## Problem to work on
Restate all the material verbatim, except for the pictures.
start Information shown
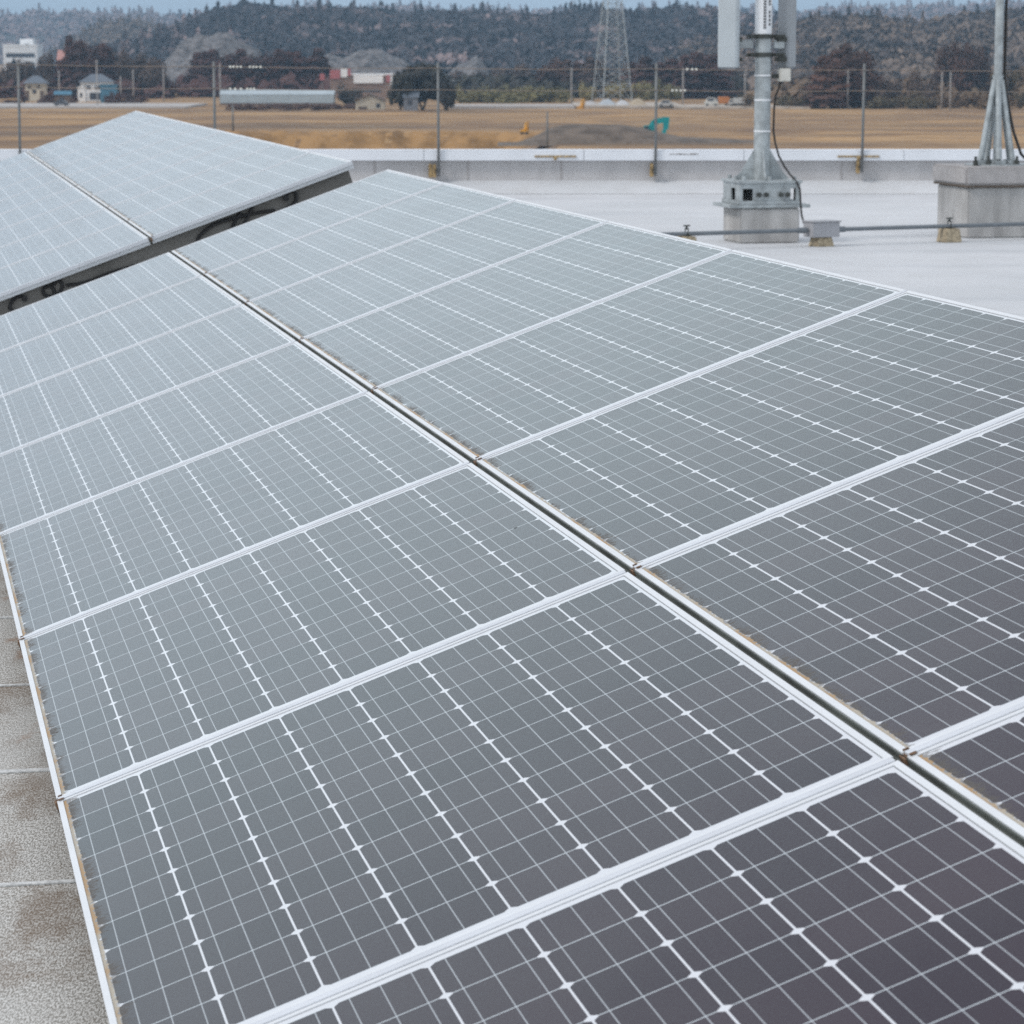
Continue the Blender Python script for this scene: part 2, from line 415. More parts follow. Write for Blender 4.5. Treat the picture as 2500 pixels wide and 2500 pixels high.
# ------------------------------------------------------------------ ground, road, bank, mound, hills (structure)
CAMZ = H
ZG = H - 14.7
def grid(name, X, Y, zf, m):
    v = [(x, y, zf(x, y)) for y in Y for x in X]; n = len(X)
    f = [(j*n+i, j*n+i+1, (j+1)*n+i+1, (j+1)*n+i) for j in range(len(Y)-1) for i in range(n-1)]
    me = bpy.data.meshes.new(name); me.from_pydata(v, [], f); me.update(); me.materials.append(m)
    for p in me.polygons: p.use_smooth = True
    o = bpy.data.objects.new(name, me); col.objects.link(o); return o
def sst(a, b, x):
    t = max(0, min(1, (x - a) / (b - a))); return t * t * (3 - 2 * t)
def ground_z(x, y):
    step = sst(548, 556, y + 1.5 * math.sin(x * .11))
    leftness = 1 - sst(-2, 8, x) + sst(-50, -62, x) * 0
    leftness *= sst(-75, -55, x)
    z = ZG - 4.2 * (1 - step) * leftness if y < 600 else ZG
    z += .35 * noise.noise(Vector((x * .05, y * .02, 0))) if 400 < y < 760 else 0
    return z
Xs = [-9000, -4000, -1500, -500, -200] + [-130 + 2.5 * i for i in range(105)] + [200, 500, 1500, 4000, 9000]
Ys = [-3000, -500, 0, 200, 350, 420] + [440 + 5 * i for i in range(20)] + [540 + 1.5 * i for i in range(14)] + [565 + 8 * i for i in range(26)] + [800, 900, 1100, 1600, 3000, 6000, 12000]
tag(grid('field', Xs, Ys, ground_z, M_field), kind='structure')
bk = []
Xb = [-72 + 1.0 * i for i in range(80)]
def bank_z(i, x):
    t = i / 7
    return ground_z(x, 544 + 15 * t) + .05 + .45 * noise.noise(Vector((x * .6, t * 3, 2)))
v = []; f = []
for j in range(8):
    for x in Xb: v.append((x, 544 + 15 * j / 7, ground_z(x, 544 + 15 * j / 7) + .12 + (.35 * noise.noise(Vector((x * .6, j * .7, 2))) if 0 < j < 7 else -.3)))
n = len(Xb)
f = [(j*n+i, j*n+i+1, (j+1)*n+i+1, (j+1)*n+i) for j in range(7) for i in range(n-1)]
me = bpy.data.meshes.new('grassy_bank'); me.from_pydata(v, [], f); me.materials.append(M_bank)
for p in me.polygons: p.use_smooth = True
o = bpy.data.objects.new('grassy_bank', me); col.objects.link(o); tag(o, kind='structure')

# heaped soil
def mound(name, xa, xb_, Yc, depth, top_px, m):
    Xa = aty(xa, 300, Yc).x; Xc = aty(xb_, 300, Yc).x
    nx, ny = 60, 16; v = []
    for j in range(ny):
        for i in range(nx):
            x = Xa + (Xc - Xa) * i / (nx - 1); tj = j / (ny - 1)
            y = Yc - depth / 2 + depth * tj
            px = xa + (xb_ - xa) * i / (nx - 1)
            hh = 0
            for k in range(len(top_px) - 1):
                if top_px[k][0] <= px <= top_px[k+1][0]:
                    t = (px - top_px[k][0]) / (top_px[k+1][0] - top_px[k][0]); yy = top_px[k][1] * (1 - t) + top_px[k+1][1] * t
                    hh = aty(px, yy, Yc).z - ZG
            prof = math.sin(math.pi * tj) ** .8
            z = ZG - .4 + max(0, hh + .4) * prof * (1 + .12 * noise.noise(Vector((x * .35, y * .35, 1))))
            v.append((x, y, z))
    f = [(j*nx+i, j*nx+i+1, (j+1)*nx+i+1, (j+1)*nx+i) for j in range(ny-1) for i in range(nx-1)]
    me = bpy.data.meshes.new(name); me.from_pydata(v, [], f); me.materials.append(m)
    for p in me.polygons: p.use_smooth = True
    o = bpy.data.objects.new(name, me); col.objects.link(o); return o
tag(mound('soil_heap', 1215, 1960, 500, 22, [(1215, 366), (1300, 335), (1350, 310), (1420, 303), (1520, 304), (1600, 320), (1660, 334), (1760, 338), (1880, 345), (1960, 366)], M_mound),
    'long low heap of dark excavated soil in front of the teal digger arm', 'soil heap')

def strip(name, pa, pb, width, m, dz=.12):          # a road: two pixels on the field
    a = aty(*pa[:2], pa[2]); b = aty(*pb[:2], pb[2])
    d = (b - a); d.z = 0; d.normalize(); nrm = Vector((-d.y, d.x, 0)) * width / 2
    bx = MB()
    P = [a - nrm, b - nrm, b + nrm, a + nrm]
    bx.add([(p.x, p.y, ZG - .5) for p in P] + [(p.x, p.y, ZG + dz + .25) for p in P], [(0,3,2,1),(4,5,6,7),(0,1,5,4),(1,2,6,5),(2,3,7,6),(3,0,4,7)])
    return tag(bx.build(name, m), kind='structure')
strip('road', (-400, 254, 815), (480, 254, 815), 55, M_road, .3)
strip('road', (1100, 258, 800), (1400, 258, 800), 30, M_road, .5)
strip('path', (690, 313, 574), (1272, 313, 574), 7, simple('pale_track', (.56, .44, .29), .95, 0, .15, .3), -.35)
strip('yard', (1400, 262, 820), (1660, 262, 820), 60, M_gravel, .4)
strip('yard', (1640, 266, 800), (1960, 266, 800), 40, M_gravel, .3)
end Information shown
## Result of the exercise
Continue the Blender Python script for this scene: part 2, from line 415. More parts follow. Write for Blender 4.5. Treat the picture as 2500 pixels wide and 2500 pixels high.
# ------------------------------------------------------------------ ground, road, bank, mound, hills (structure)
CAMZ = H
ZG = H - 14.7
def grid(name, X, Y, zf, m):
    v = [(x, y, zf(x, y)) for y in Y for x in X]; n = len(X)
    f = [(j*n+i, j*n+i+1, (j+1)*n+i+1, (j+1)*n+i) for j in range(len(Y)-1) for i in range(n-1)]
    me = bpy.data.meshes.new(name); me.from_pydata(v, [], f); me.update(); me.materials.append(m)
    for p in me.polygons: p.use_smooth = True
    o = bpy.data.objects.new(name, me); col.objects.link(o); return o
def sst(a, b, x):
    t = max(0, min(1, (x - a) / (b - a))); return t * t * (3 - 2 * t)
def ground_z(x, y):
    step = sst(548, 556, y + 1.5 * math.sin(x * .11))
    leftness = 1 - sst(-2, 8, x) + sst(-50, -62, x) * 0
    leftness *= sst(-75, -55, x)
    z = ZG - 4.2 * (1 - step) * leftness if y < 600 else ZG
    z += .35 * noise.noise(Vector((x * .05, y * .02, 0))) if 400 < y < 760 else 0
    return z
Xs = [-9000, -4000, -1500, -500, -200] + [-130 + 2.5 * i for i in range(105)] + [200, 500, 1500, 4000, 9000]
Ys = [-3000, -500, 0, 200, 350, 420] + [440 + 5 * i for i in range(20)] + [540 + 1.5 * i for i in range(14)] + [565 + 8 * i for i in range(26)] + [800, 900, 1100, 1600, 3000, 6000, 12000]
tag(grid('field', Xs, Ys, ground_z, M_field), kind='structure')
bk = []
Xb = [-72 + 1.0 * i for i in range(80)]
def bank_z(i, x):
    t = i / 7
    return ground_z(x, 544 + 15 * t) + .05 + .45 * noise.noise(Vector((x * .6, t * 3, 2)))
v = []; f = []
for j in range(8):
    for x in Xb: v.append((x, 544 + 15 * j / 7, ground_z(x, 544 + 15 * j / 7) + .12 + (.35 * noise.noise(Vector((x * .6, j * .7, 2))) if 0 < j < 7 else -.3)))
n = len(Xb)
f = [(j*n+i, j*n+i+1, (j+1)*n+i+1, (j+1)*n+i) for j in range(7) for i in range(n-1)]
me = bpy.data.meshes.new('grassy_bank'); me.from_pydata(v, [], f); me.materials.append(M_bank)
for p in me.polygons: p.use_smooth = True
o = bpy.data.objects.new('grassy_bank', me); col.objects.link(o); tag(o, kind='structure')

# heaped soil
def mound(name, xa, xb_, Yc, depth, top_px, m):
    Xa = aty(xa, 300, Yc).x; Xc = aty(xb_, 300, Yc).x
    nx, ny = 60, 16; v = []
    for j in range(ny):
        for i in range(nx):
            x = Xa + (Xc - Xa) * i / (nx - 1); tj = j / (ny - 1)
            y = Yc - depth / 2 + depth * tj
            px = xa + (xb_ - xa) * i / (nx - 1)
            hh = 0
            for k in range(len(top_px) - 1):
                if top_px[k][0] <= px <= top_px[k+1][0]:
                    t = (px - top_px[k][0]) / (top_px[k+1][0] - top_px[k][0]); yy = top_px[k][1] * (1 - t) + top_px[k+1][1] * t
                    hh = aty(px, yy, Yc).z - ZG
            prof = math.sin(math.pi * tj) ** .8
            z = ZG - .4 + max(0, hh + .4) * prof * (1 + .12 * noise.noise(Vector((x * .35, y * .35, 1))))
            v.append((x, y, z))
    f = [(j*nx+i, j*nx+i+1, (j+1)*nx+i+1, (j+1)*nx+i) for j in range(ny-1) for i in range(nx-1)]
    me = bpy.data.meshes.new(name); me.from_pydata(v, [], f); me.materials.append(m)
    for p in me.polygons: p.use_smooth = True
    o = bpy.data.objects.new(name, me); col.objects.link(o); return o
tag(mound('soil_heap', 1215, 1960, 500, 22, [(1215, 366), (1300, 335), (1350, 310), (1420, 303), (1520, 304), (1600, 320), (1660, 334), (1760, 338), (1880, 345), (1960, 366)], M_mound),
    'long low heap of dark excavated soil in front of the teal digger arm', 'soil heap')

def strip(name, pa, pb, width, m, dz=.12):          # a road: two pixels on the field
    a = aty(*pa[:2], pa[2]); b = aty(*pb[:2], pb[2])
    d = (b - a); d.z = 0; d.normalize(); nrm = Vector((-d.y, d.x, 0)) * width / 2
    bx = MB()
    P = [a - nrm, b - nrm, b + nrm, a + nrm]
    bx.add([(p.x, p.y, ZG - .5) for p in P] + [(p.x, p.y, ZG + dz + .25) for p in P], [(0,3,2,1),(4,5,6,7),(0,1,5,4),(1,2,6,5),(2,3,7,6),(3,0,4,7)])
    return tag(bx.build(name, m), kind='structure')
strip('road', (-400, 254, 815), (480, 254, 815), 55, M_road, .3)
strip('road', (1100, 258, 800), (1400, 258, 800), 30, M_road, .5)
strip('path', (690, 313, 574), (1272, 313, 574), 7, simple('pale_track', (.56, .44, .29), .95, 0, .15, .3), -.35)
strip('yard', (1400, 262, 820), (1660, 262, 820), 60, M_gravel, .4)
strip('yard', (1640, 266, 800), (1960, 266, 800), 40, M_gravel, .3)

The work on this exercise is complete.